Do we blame the backs that shoulder the loads? No - we blame the master holding the whip that's also holding the money to do the job right but won't because they are cheap and greedy.
8. Gay marriage is none of our business. We don't give a rat's tail if people make love to a chevy big block engine in the privacy of their own home, as long as they get up in the morning and go to work to build the country. The problem many people have with gay marriage is religion - in this case, government telling religion what they can and can not do, and vice versa (se #6). Here's a working man's solution to marriage - leave it up to the churches. Make ALL government sanctioned connecting of two people be called a civil union. That gets government out of the business of defining what to many people is a religious event. If a church is open enough to marry two gay people, then let them. If the congregation feels that's not what they want to accept, fine. All the government needs to know is that two workers are pooling their effort as a spousal team.
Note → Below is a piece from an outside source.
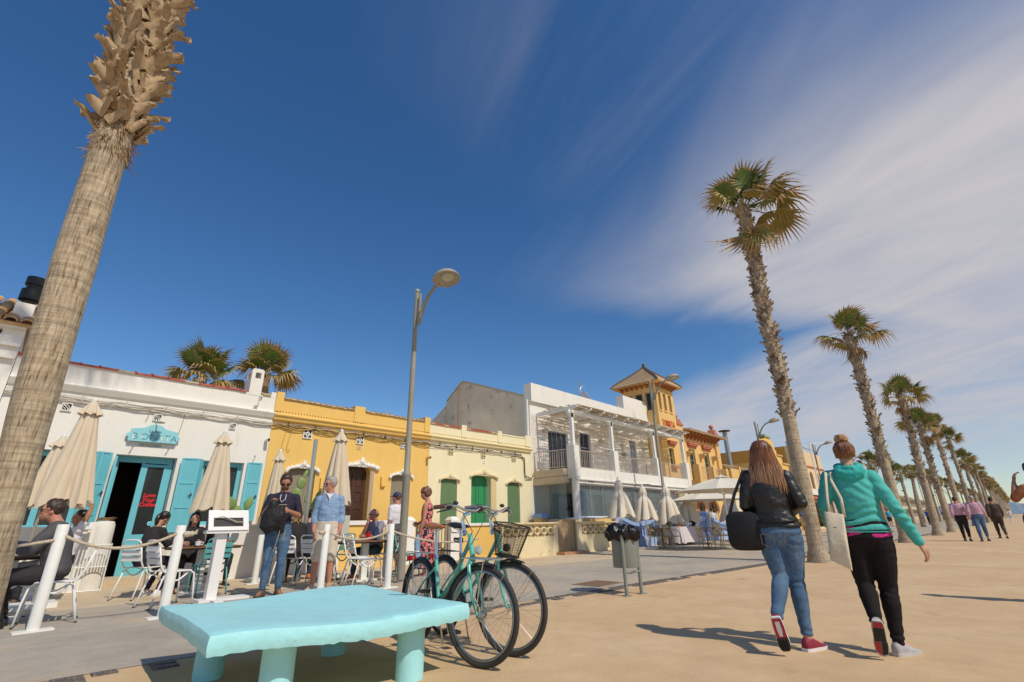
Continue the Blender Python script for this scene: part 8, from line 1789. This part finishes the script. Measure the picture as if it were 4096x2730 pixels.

It's not the government's job to define marriage - that's up to the church.
9. Abortion is horrible, but so is a child born to a crack addict. It's a shame that when both sides are fighting to improve life, neither side can find common ground. The goal should be to reduce demand - something both sides agree on. It's my sense that most of us workers are just sick of both sides yelling and want these folks to put down their picket signs and pick up a hammer for an orphange.
Shut up about abortion and get to work making nobody want or need one.
10. America is a better nation than it's leadership reflects. That's the big truth workers get - we're smarter, more articulate, and a whole lot more sensible than our media or our leaders give us credit for.
America is a better nation than it's leadership reflects.